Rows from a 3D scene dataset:

__________________________________________________

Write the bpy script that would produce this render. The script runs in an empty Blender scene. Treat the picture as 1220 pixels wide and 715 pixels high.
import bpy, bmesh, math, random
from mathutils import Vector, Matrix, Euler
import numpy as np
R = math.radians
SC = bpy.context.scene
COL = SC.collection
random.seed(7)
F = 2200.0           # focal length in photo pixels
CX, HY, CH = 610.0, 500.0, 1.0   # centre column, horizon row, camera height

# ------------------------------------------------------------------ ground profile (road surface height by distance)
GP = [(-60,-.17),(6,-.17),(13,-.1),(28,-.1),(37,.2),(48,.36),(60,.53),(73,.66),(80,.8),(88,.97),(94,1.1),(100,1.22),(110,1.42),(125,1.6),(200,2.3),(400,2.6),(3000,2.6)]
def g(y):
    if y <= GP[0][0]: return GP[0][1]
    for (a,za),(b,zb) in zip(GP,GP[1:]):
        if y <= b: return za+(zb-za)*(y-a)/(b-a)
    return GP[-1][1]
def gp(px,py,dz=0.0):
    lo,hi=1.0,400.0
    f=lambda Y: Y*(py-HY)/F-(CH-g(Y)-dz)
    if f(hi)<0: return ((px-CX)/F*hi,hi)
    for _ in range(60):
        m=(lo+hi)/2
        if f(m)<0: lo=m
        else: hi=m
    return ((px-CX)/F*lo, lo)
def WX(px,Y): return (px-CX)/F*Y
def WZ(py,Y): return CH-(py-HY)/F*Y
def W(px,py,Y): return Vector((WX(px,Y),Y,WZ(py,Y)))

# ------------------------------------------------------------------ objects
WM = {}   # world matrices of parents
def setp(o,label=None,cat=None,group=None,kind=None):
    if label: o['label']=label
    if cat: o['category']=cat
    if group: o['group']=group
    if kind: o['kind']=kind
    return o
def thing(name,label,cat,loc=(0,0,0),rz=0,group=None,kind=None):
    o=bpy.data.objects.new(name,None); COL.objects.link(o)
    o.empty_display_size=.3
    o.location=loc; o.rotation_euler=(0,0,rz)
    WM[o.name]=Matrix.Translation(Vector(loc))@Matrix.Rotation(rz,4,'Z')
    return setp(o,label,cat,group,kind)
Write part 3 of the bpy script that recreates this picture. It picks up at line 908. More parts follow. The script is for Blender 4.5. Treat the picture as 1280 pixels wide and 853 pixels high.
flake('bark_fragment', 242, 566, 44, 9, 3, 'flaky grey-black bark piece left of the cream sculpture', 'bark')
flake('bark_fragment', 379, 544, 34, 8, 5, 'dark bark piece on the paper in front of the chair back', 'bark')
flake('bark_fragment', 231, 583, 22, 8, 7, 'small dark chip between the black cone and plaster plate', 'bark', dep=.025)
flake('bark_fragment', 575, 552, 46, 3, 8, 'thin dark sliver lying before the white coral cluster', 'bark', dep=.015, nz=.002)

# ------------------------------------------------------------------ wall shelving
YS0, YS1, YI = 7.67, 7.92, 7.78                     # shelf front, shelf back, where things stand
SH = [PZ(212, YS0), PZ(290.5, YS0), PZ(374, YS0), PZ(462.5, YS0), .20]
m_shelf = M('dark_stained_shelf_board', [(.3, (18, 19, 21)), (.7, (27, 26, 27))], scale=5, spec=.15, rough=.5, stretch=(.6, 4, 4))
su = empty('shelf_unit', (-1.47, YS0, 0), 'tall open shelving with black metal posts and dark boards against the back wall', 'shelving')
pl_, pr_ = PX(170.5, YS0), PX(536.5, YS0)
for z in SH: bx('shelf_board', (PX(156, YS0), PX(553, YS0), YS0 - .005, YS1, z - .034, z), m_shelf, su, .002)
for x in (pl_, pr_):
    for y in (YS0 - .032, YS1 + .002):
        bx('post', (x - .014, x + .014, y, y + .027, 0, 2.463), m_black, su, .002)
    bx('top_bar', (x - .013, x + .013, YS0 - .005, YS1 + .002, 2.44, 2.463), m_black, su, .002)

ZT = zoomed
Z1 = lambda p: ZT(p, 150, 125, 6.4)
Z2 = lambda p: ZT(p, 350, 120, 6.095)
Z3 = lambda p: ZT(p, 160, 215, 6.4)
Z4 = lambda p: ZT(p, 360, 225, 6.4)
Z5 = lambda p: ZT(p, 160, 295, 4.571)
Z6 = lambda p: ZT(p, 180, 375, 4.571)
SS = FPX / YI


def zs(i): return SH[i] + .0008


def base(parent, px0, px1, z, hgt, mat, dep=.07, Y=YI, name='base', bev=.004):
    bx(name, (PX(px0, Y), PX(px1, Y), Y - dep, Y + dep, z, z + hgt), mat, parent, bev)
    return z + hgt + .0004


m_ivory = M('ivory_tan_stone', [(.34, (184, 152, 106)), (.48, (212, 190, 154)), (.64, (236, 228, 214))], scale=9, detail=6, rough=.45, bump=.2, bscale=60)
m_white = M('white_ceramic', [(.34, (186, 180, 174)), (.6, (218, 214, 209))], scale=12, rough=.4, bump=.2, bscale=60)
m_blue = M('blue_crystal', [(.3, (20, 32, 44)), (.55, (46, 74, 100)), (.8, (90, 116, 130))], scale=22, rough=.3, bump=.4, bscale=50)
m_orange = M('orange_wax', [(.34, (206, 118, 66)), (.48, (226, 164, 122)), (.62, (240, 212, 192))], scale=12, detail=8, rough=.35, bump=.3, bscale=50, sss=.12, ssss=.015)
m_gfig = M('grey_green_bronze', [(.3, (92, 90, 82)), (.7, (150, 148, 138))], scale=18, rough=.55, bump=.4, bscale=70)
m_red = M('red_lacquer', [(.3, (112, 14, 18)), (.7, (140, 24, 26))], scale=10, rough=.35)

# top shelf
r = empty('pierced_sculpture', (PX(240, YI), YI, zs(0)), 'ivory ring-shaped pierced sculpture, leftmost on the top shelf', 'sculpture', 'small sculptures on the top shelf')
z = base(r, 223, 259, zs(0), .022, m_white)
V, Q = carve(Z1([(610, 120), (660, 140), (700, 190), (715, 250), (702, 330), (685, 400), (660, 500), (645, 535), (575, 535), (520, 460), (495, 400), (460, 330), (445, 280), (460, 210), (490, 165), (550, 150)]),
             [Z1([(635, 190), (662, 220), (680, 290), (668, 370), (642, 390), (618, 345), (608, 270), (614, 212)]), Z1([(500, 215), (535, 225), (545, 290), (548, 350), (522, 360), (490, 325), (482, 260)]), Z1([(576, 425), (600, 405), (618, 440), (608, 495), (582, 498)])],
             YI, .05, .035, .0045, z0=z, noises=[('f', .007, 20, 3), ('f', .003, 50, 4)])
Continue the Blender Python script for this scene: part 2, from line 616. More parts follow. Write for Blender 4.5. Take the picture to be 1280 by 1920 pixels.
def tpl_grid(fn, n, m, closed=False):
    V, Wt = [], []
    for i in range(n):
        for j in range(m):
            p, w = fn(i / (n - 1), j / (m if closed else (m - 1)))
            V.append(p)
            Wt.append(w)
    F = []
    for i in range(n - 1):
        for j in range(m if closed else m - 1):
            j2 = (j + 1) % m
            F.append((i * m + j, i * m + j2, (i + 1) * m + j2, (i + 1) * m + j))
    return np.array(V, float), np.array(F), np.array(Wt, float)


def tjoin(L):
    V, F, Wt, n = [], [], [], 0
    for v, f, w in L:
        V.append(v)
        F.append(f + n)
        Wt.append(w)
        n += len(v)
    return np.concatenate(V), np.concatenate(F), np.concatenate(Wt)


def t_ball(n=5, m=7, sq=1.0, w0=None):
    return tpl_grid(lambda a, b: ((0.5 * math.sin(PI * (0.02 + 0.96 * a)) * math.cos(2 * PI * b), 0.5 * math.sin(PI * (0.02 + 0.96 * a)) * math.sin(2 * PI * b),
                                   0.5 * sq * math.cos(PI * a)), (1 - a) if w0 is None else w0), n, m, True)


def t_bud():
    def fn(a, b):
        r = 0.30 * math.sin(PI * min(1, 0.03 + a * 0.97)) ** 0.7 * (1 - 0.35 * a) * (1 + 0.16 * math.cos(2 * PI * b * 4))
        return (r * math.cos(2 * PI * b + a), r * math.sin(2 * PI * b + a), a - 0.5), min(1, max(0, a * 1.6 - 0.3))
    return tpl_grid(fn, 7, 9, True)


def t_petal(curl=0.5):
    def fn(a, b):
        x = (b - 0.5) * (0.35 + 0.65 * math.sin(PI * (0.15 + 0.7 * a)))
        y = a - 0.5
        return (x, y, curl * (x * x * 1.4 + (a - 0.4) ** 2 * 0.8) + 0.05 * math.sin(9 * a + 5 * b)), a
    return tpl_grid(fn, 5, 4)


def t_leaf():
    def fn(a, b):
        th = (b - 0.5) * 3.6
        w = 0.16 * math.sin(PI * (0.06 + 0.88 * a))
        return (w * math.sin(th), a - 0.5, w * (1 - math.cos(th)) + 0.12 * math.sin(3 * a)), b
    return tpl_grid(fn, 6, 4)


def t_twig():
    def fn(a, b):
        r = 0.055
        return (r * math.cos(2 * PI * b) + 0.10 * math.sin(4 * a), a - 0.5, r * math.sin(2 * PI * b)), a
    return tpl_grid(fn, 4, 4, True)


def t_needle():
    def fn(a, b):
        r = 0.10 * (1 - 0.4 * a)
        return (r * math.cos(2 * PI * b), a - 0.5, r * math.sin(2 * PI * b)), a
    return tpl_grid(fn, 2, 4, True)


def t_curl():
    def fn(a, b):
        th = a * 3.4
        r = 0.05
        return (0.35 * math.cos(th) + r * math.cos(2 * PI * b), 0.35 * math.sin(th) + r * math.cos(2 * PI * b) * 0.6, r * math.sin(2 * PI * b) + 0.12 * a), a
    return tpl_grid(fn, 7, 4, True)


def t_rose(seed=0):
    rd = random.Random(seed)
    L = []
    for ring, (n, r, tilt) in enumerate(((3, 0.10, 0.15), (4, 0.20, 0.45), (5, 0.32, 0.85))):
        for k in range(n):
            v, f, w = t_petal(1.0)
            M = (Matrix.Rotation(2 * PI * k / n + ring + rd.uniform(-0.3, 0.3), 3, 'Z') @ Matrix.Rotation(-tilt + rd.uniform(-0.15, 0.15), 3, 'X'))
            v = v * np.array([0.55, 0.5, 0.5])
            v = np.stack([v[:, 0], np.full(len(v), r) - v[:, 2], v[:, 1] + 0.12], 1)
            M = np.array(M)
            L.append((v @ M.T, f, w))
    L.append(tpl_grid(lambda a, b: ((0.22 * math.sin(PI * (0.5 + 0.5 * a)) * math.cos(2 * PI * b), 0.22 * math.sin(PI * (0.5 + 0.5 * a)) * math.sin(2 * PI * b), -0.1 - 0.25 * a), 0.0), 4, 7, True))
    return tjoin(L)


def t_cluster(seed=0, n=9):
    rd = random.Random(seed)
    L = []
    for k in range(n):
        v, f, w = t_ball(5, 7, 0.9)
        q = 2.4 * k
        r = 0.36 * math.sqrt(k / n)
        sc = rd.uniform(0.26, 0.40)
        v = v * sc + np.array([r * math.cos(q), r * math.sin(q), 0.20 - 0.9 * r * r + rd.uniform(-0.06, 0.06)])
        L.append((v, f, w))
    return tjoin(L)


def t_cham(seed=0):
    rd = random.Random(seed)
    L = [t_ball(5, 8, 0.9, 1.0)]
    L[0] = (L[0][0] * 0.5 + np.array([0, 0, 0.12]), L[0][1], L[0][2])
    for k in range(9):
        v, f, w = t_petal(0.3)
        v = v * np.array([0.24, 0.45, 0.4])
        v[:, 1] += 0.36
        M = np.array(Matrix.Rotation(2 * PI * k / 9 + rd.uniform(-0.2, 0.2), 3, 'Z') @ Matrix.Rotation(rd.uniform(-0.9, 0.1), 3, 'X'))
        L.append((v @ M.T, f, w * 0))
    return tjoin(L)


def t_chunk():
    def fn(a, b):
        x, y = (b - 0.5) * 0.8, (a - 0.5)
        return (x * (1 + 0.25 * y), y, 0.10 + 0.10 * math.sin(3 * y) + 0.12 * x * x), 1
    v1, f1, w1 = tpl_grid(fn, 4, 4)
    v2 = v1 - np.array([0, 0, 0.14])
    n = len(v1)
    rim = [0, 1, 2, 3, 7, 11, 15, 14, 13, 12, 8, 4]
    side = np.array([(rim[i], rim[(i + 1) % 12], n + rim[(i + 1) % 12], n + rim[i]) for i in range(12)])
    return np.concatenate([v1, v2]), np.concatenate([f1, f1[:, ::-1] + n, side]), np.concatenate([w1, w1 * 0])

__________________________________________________

**Task brief**.
Please return every line from the first one in the records above down to the line containing "CX, HY, CH = 610.0, 500.0, 1.0", including both, exactly as written and nothing more.

**Answer to this task**.
Write the bpy script that would produce this render. The script runs in an empty Blender scene. Treat the picture as 1220 pixels wide and 715 pixels high.
import bpy, bmesh, math, random
from mathutils import Vector, Matrix, Euler
import numpy as np
R = math.radians
SC = bpy.context.scene
COL = SC.collection
random.seed(7)
F = 2200.0           # focal length in photo pixels
CX, HY, CH = 610.0, 500.0, 1.0   # centre column, horizon row, camera height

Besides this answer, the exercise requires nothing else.